Consider plans for a new courthouse


The vacant old Jefferson County Courthouse on the northwest corner of D and Sixth streets, built in 1917 as a city hall, will likely be declared surplus property at the Sept. 11 meeting of the County Commission.

Because the exterior of the building was made of unreinforced brick, concrete interior walls are eroding, and wooden joists seem to be rotting, the commission has asked for an order to declare the building — which most recently housed the Jefferson County Extension Service and county museum — surplus.

County Administrator Jeff Rasmussen said that the county's options are to put it on a market or consider tearing down the building. "The engineering report on that are not good," he said. "The foundation’s been eroding internally for a while. It’s older construction; the old courthouse and the current courthouse are not designed to withstand an earthquake."

"The county is not in a financial position to retrofit it, but someone in the private sector may desire to do that," said Rasmussen.

The meeting will be held in the commission's meeting room in the Jefferson County Courthouse Annex at 10 a.m.

New courthouse project

On Wednesday, Sept. 11, the commission will hold a work session at 1:30 p.m. to discuss a potential new courthouse project with department heads and elected officials.

Under legislation passed in the past year, the state might pay 50 percent of the cost of court facilities, according to Rasmussen.

"It wouldn’t cover space for the district attorney or community justice," he said, noting that the facility would be built on property donated to the county by the city — just west of the new Madras City Hall and Police Station.

The county courthouse building, which currently houses the Jefferson County Circuit Court, District Attorney's Office, and the Adult and Juvenile Community Justice departments, and the county's human resources office.

A space needs study, commissioned by the county, determined that the county would need about 70,000 square feet to bring the courthouse up to standards and accommodate the county's growth over the next 20 years. The current courthouse is 19,400 square feet.

"Right now we don’t need more space for the functions in our building," said Rasmussen, referring to the courthouse annex, which houses administrative functions, including the assessor's, clerk's and treasurer's offices.

The focus for work session will be to consider the possibility of building a court-only courthouse with state funding. The county would then need to find office space for the district attorney's office and community justice.

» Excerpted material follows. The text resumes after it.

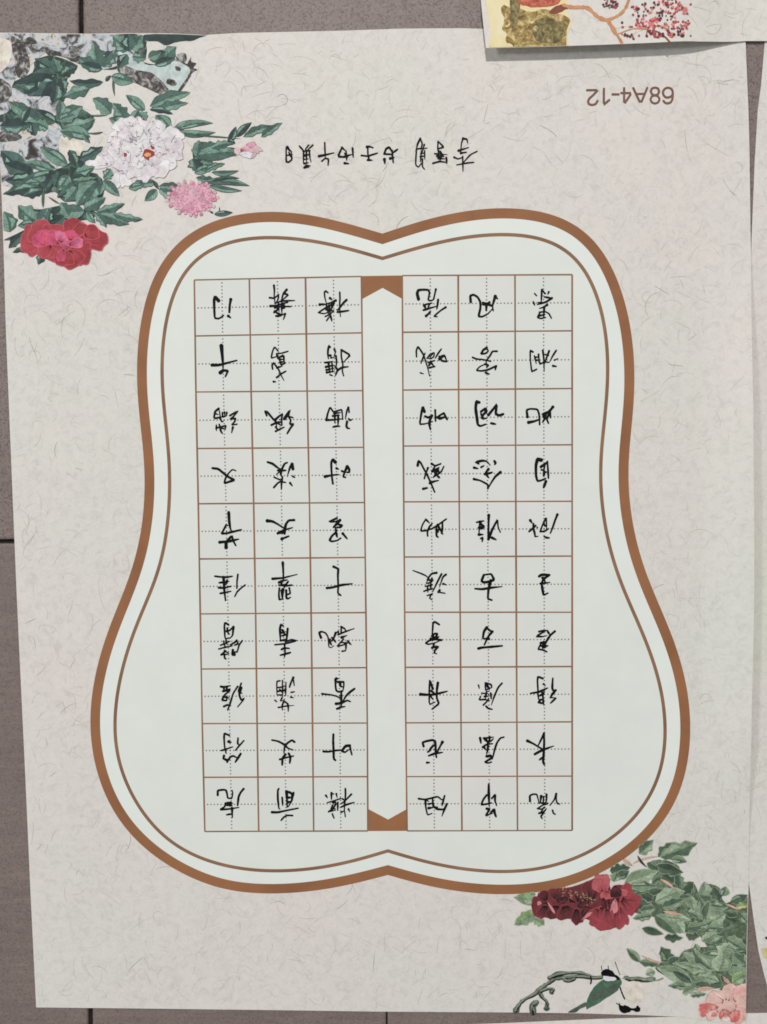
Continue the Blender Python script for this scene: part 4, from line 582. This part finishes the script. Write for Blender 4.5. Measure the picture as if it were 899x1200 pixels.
# ---------------------------------------------------------------- printed panel, frame and grid
s = Soup(); s.poly(thick, MAT['panel'], 0); s.put('white_panel', h_main, main, 5.5e-5)
LAYERS.append((*s.bbox(), 0))
s = Soup(); s.poly(thin, MAT['inner'], 0); s.put('inner_panel', h_main, main, 6.4e-5)
s = Soup(); s.ribbon(thick, [.00285]*len(thick), MAT['brown'], 0, True); s.put('thick_frame_line', h_main, main)
s = Soup(); s.ribbon(thin, [.00098]*len(thin), MAT['line'], 0, True); s.put('thin_frame_line', h_main, main, 8.3e-5)
for pts in (CHEVRON_TOP, CHEVRON_BOTTOM):
    s = Soup(); s.poly(P(pts), MAT['brown'], 0); s.put('chevron_block', h_main, main, 8.3e-5)
lw = .00046
for blk in (GRID_LEFT, GRID_RIGHT):
    G = [P(r) for r in blk]
    s = Soup(); s.poly([G[0][0], G[10][0], G[10][3], G[0][3]], MAT['field'], 0); s.put('grid_field', h_main, main, 7.4e-5)
    for r in range(11):
        s = Soup(); s.ribbon([G[r][0], *G[r][1:3], G[r][3]], [lw*random.uniform(.8, 1.05) for _ in range(4)], MAT['line'], 0, cap=False); s.put('grid_line', h_main, main, 9.6e-5)
    for c in range(4):
        s = Soup(); s.ribbon([G[r][c] for r in range(11)], [lw*random.uniform(.9, 1.2) for _ in range(11)], MAT['line'], 0, cap=False); s.put('grid_line', h_main, main, 10.9e-5)
    s = Soup()
    lerp = lambda a, b, t: (a[0]+(b[0]-a[0])*t, a[1]+(b[1]-a[1])*t)
    dot = .00020
    for r in range(10):
        for c in range(3):
            q = [G[r][c], G[r][c+1], G[r+1][c+1], G[r+1][c]]
            for a, b in ((lerp(q[0], q[3], .5), lerp(q[1], q[2], .5)), (lerp(q[0], q[1], .5), lerp(q[3], q[2], .5))):
                for i in range(1, 16):
                    x, y = lerp(a, b, i/16)
                    s.poly([(x-dot, y-dot), (x+dot, y-dot), (x+dot, y+dot), (x-dot, y+dot)], MAT['dot'], 0)
    s.put('guide_dots', h_main, main, 9.0e-5, 'stuff')
LAYERS.append((-.056, -.083, .056, .083, 4))

# ---------------------------------------------------------------- handwriting
def pen(soup, strokes, w, m, taper=True, seed=0):
    rr = random.Random(seed); z = 0
    for st in strokes.split(';'):
        pts = P(st)
        pts = smooth_open(pts, 1, .15); pts = dense(pts, .0006)
        n = len(pts); ws = []; k = rr.uniform(.88, 1.15)
        t0, t1 = rr.uniform(.75, 1.4), rr.uniform(.35, .8); q0 = rr.uniform(0, 6)
        for i in range(n):
            t = i / max(1, n-1)
            v = 1.0 if not taper else (t0 + (1-t0)*min(1, t*3)) * (1 if t < .55 else 1 + (t1-1)*(t-.55)/.45) * (1 + .13*math.sin(q0 + t*5))
            ws.append(w * k * v * (1 + .06*rr.uniform(-1, 1) if taper else 1))
        soup.ribbon(pts, ws, m, z); z += 3e-6
for i, st in enumerate(CHARS):
    s = Soup(); n = st.count(';') + 1
    pen(s, st, .00071 if n < 8 else (.00062 if n < 12 else .00053), MAT['ink'], True, i)
    s.put('handwritten_character', h_main, main, 14e-5)
for i, st in enumerate(SIGN):
    s = Soup(); pen(s, st, .00054 if st.count(';') < 7 else .00048, MAT['ink'], True, 100+i)
    o = s.put('signature_character', h_main, main, 9e-5); LAYERS.append((*s.bbox(), 4))
for i, st in enumerate(CODE):
    s = Soup(); pen(s, st, .00056, MAT['code'], False, 0); s.put('code_character', h_main, main, 9e-5)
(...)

"Because of structural defects in the current courthouse, it's not feasible for the county to spend the funds to retrofit it," said Rasmussen.

Privatize kennel?

At the County Commission's last meeting in August, commissioners instructed staff to prepare a request for proposal for privatization of the kennel operations, with the sheriff taking on the enforcement side of the process.

Rasmussen said that the dog control officer recently resigned, so the commission decided to review the operation before moving forward with hiring another dog control officer.

"The kennel is an operation that’s staff intensive," he said. "If a private organization that has that as their mission wanted to take it over, they would be better suited to run that. We’ve talked to the Humane Society of the Ochocos, and they’ve indicated some level of interest."

The commission will consider the proposal for privatization at its Sept. 11 meeting.

Following the commission's regular meeting, the monthly city-county meeting will be held at noon in the Madras City Council chambers in the Madras City Hall.